In the 1980s, as the corporate strategy function began to professionalize, it was viewed mostly as process-centric—managing the data gathering, writing and delivery of the organization’s forward plan of action. That view had an annual horizon but might also attempt to project forward five to ten years.

Fast forward through the decades and the strategy brief morphed in a number of directions, resulting in considerable variation today in how individual companies approach the task. Some stress risk management, some stress opportunity and growth, while others focus on organizational unity and efficiency.

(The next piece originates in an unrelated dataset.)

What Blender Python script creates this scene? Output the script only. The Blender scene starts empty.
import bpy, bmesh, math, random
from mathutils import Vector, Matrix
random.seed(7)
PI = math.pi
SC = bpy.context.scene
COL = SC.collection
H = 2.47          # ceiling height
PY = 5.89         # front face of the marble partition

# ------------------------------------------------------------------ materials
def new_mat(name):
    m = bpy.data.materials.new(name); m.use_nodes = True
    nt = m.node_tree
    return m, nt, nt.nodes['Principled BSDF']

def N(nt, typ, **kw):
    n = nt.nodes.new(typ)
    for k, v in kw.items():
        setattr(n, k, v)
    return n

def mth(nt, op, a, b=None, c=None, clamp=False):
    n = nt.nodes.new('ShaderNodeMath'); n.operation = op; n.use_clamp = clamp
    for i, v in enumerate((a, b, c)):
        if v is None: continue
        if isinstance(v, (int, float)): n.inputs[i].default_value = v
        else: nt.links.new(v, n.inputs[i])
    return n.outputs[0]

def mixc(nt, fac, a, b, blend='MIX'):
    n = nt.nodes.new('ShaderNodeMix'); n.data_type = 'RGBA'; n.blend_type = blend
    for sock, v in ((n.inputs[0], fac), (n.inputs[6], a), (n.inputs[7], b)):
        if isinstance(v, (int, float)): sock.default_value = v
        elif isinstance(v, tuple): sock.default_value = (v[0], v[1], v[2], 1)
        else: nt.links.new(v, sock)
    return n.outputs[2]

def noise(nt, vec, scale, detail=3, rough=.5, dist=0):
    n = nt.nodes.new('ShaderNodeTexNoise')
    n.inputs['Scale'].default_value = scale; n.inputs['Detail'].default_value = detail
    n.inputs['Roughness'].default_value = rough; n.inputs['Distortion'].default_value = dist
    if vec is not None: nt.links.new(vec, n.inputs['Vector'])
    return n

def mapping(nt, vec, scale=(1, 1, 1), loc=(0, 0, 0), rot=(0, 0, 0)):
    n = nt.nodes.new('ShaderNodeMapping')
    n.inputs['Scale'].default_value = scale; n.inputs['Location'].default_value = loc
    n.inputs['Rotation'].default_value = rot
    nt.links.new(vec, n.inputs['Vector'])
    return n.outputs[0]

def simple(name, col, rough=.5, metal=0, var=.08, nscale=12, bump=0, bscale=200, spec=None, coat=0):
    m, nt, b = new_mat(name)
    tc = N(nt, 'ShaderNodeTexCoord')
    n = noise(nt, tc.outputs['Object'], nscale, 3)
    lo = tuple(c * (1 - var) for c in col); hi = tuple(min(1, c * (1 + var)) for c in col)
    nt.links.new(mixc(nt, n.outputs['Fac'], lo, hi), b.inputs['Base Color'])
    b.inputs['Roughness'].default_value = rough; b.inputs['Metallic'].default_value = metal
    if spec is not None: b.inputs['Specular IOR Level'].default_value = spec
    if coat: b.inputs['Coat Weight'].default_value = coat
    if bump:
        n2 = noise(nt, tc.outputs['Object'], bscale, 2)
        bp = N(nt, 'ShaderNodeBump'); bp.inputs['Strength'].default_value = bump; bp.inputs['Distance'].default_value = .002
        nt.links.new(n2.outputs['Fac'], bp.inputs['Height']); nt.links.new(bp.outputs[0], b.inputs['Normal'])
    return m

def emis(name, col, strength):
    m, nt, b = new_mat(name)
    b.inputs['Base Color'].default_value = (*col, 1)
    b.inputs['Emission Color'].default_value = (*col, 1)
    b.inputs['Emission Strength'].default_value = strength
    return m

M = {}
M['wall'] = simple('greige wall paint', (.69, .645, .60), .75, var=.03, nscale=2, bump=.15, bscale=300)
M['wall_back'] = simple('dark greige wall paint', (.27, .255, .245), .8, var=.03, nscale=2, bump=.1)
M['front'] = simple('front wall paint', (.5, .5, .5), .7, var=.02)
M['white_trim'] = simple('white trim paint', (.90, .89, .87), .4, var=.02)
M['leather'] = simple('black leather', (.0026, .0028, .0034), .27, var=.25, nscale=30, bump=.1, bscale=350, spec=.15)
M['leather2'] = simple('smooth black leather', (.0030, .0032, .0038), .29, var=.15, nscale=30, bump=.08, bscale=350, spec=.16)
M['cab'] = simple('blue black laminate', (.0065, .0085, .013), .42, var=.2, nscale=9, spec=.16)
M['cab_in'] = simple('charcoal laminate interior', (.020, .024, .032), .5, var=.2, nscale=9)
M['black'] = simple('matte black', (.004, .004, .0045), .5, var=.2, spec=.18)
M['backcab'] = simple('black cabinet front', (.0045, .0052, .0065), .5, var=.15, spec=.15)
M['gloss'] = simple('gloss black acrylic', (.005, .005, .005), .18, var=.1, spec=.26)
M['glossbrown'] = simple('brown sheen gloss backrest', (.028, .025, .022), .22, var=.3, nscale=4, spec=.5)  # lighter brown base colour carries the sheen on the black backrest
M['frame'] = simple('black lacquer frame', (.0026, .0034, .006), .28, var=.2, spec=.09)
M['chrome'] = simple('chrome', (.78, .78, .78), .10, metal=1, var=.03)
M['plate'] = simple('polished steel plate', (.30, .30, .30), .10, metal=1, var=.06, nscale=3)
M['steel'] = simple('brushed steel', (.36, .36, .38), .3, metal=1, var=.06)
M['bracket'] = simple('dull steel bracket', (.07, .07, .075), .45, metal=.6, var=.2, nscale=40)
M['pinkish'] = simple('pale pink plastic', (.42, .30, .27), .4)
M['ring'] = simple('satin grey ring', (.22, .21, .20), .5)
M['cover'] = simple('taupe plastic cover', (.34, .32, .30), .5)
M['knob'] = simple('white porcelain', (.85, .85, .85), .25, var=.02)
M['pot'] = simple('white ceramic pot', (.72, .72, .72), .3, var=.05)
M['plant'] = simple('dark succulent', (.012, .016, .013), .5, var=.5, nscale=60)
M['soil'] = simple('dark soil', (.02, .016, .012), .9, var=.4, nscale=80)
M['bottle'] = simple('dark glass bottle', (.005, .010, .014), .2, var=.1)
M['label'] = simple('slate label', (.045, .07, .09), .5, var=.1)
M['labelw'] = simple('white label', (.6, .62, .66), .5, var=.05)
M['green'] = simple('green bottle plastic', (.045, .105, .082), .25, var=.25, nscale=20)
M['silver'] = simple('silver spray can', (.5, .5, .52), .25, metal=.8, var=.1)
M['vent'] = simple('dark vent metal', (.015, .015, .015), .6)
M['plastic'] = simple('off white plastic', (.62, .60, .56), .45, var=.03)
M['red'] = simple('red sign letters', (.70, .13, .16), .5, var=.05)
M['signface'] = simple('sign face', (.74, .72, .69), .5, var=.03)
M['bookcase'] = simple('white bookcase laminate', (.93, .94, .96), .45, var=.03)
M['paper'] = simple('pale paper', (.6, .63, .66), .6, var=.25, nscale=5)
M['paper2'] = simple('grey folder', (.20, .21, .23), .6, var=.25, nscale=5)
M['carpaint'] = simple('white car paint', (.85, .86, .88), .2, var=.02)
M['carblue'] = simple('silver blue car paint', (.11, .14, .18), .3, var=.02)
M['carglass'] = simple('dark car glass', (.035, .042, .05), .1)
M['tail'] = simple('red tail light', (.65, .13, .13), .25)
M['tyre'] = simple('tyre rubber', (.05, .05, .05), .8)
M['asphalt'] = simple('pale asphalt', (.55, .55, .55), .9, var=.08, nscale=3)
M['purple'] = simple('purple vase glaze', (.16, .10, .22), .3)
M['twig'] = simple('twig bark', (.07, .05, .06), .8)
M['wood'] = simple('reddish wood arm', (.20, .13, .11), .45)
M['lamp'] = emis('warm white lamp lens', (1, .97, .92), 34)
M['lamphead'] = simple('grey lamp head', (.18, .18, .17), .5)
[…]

For example, in regulated industries with long planning horizons, such as banking, telecommunications and utilities, the surveyor archetype is important because of the need to spot potential disruptions and trends that might change how an industry operates. The surveyer then needs to translate that information into impacts and opportunities.

Strategy archetypes graph

Planning processes tailored to long cycles no longer provide timely guidance in a rapidly changing world where disruptions occur frequently and unexpectedly. Instead, they have needed to become more ad hoc, topic-specific, and year-round, in other words more flexible and responsive.

In progressive organizations human capital is now recognized as a critical corporate resource, and CHROs as its principal stewards. This means they are becoming deeply entwined in the formulation of corporate strategy. For many this is both a welcome and an unfamiliar role. But an already challenging job is made more difficult if there is no playbook written by a prior CHRO and if the strategy function itself is in flux.

Industries and organization differ. McKinsey does not suggest that their research findings constitute a playbook. Nor are we suggesting that CHROs train themselves as CSOs. We do, however, see merit in CHROs becoming familiar with where corporate strategy has been, where it’s headed, and what effective planning looks like.


  • Strategic planning under assault
  • Developing signature strengths
  • 13 facets of the CSO role
  • The five archetypes
  • Why career background matters
  • Allocating resources
  • Prioritizing

"Achieving real impact today requires strategists to stretch beyond strategic planning to develop at least one of a few signature strengths. Several important facets of the strategist’s role emerged from our research, including reallocating corporate resources, building strategic capabilities at key places in the organization, identifying business-development opportunities, and generating proprietary insights on the basis of external forces at work and long-term market trends. A number of these roles are more appropriate for some strategists and organizations than for others. But the core notion of stretching and choosing is relevant for all."